Para los que se interesan por la historia, el atractivo de esta «caza de libros» resulta mucho mayor. No solamente están los libros de historia, biografías, memorias, colecciones de documentos y relaciones de viajeros; todo impreso lleva consigo algo de su tiempo: el folleto político-electoral con posiciones vehementes en disputas ya olvidadas; las leyes, reglamentos y estudios legales obsoletos, pero que reflejan la realidad de su época; estudios científicos y técnicos de toda índole, largamente superados; catálogos de maquinaria que ya no funciona o que ni siquiera existen; revistas antiguas encuadernadas, parte de una colección incompleta. En fin todo aquello que en algún momento tuvo su razón de ser.

Si el buscador es aficionado a la literatura, podrán interesarle obras desconocidas de autores que no lo son tanto, o primeras ediciones de escritores renombrados, especialmente de sus obras más conocidas. Aún debe ser posible encontrar una revista provinciana que incluye versos juveniles de poetas más tarde famosos.

Hay otros que se interesan por las obras ilustradas, con testimonios de estéticas pasadas que, cada cierto tiempo, son redescubiertas.

El manoseo de libros termina por desarrollar el gusto por las ediciones primorosas, en buen papel, bien impresas y elegantemente presentadas. Las mas veces, el texto interesa poco, pero, ¿quien se resiste a una obra tan bella? El vicio complementario son las encuadernaciones, una artesanía que está en vías de extinción. Los empastes de cuero resultan preferibles a los de tela, y estos mil veces más que las cubiertas de vinilo. Los hermosos papeles pintados en la cubierta y en las guardas son un atractivo adicional.

El término librero de viejo es un tanto ambiguo y abarca un amplísimo espectro desde el modesto revendedor de revistas y ediciones de bolsillo hasta la librería anticuaria que edita catálogos, la que constituye el grado más alto de la jerarquía. De estas últimas, casi no hay en Chile por la falta de mercado, los catálogos de quienes han intentado entrar en esta categoría no pasan de ser listas de libros. Como en tantas otras cosas, el ideal está en el justo medio: no se trata de ir a un lugar tan fastuoso y caro que inhiba la compra, ni a otro tan pobre que no justifique la visita.
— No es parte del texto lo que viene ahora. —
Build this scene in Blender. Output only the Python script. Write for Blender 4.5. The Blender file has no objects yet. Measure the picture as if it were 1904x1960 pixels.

Por aquel tiempo, el núcleo principal de éstas se agrupaba en torno a las primeras cuadras de la calle San Diego, incluyendo una galería de dos pisos que concentraba este comercio cuando escribí estas líneas. Estos no sólo vendían libros y revistas, sino también partituras musicales y, por efectos de la modernización tecnológica, discos de 78 r.p.m. y LPs. Posteriormente surgió un núcleo de kioscos libreros a las espaldas de la iglesia de los Sacramentinos frente a la Plaza Almagro, que, al igual que los antiguos congéneres de San Diego, vendían CDs y casettes. Otros núcleos de libreros de viejo estaban –y quizás siguen allí- en las galerías detrás de las Torres de Tajamar donde termina el parque Gran Bretaña entre Providencia y Pérez Valenzuela, y en la calle Merced entre José Miguel de la Barra y la punta de diamante que forma con la calle Monjitas

El advenimiento de la Internet ha traído una revolución en este campo. Los libreros internacionales y algunos chilenos dan a conocer sus existencias mediante bases de datos y catálogos en línea, lo que simplifica la búsqueda pero hace desaparecer el placer del hurgueteo y hallazgo. Un título en un catálogo no siempre permite intuir la riqueza, o pobreza, del contenido. De otra parte, el estudiante de antaño al que nos referíamos antes, se ha puesto remolón; no está dispuesto a salir a la rebusca de curiosidades; quizás aumenta su curiosidad intelectual pero disminuye su energía y, si a estas alturas ya está jubilado, quizás también su presupuesto.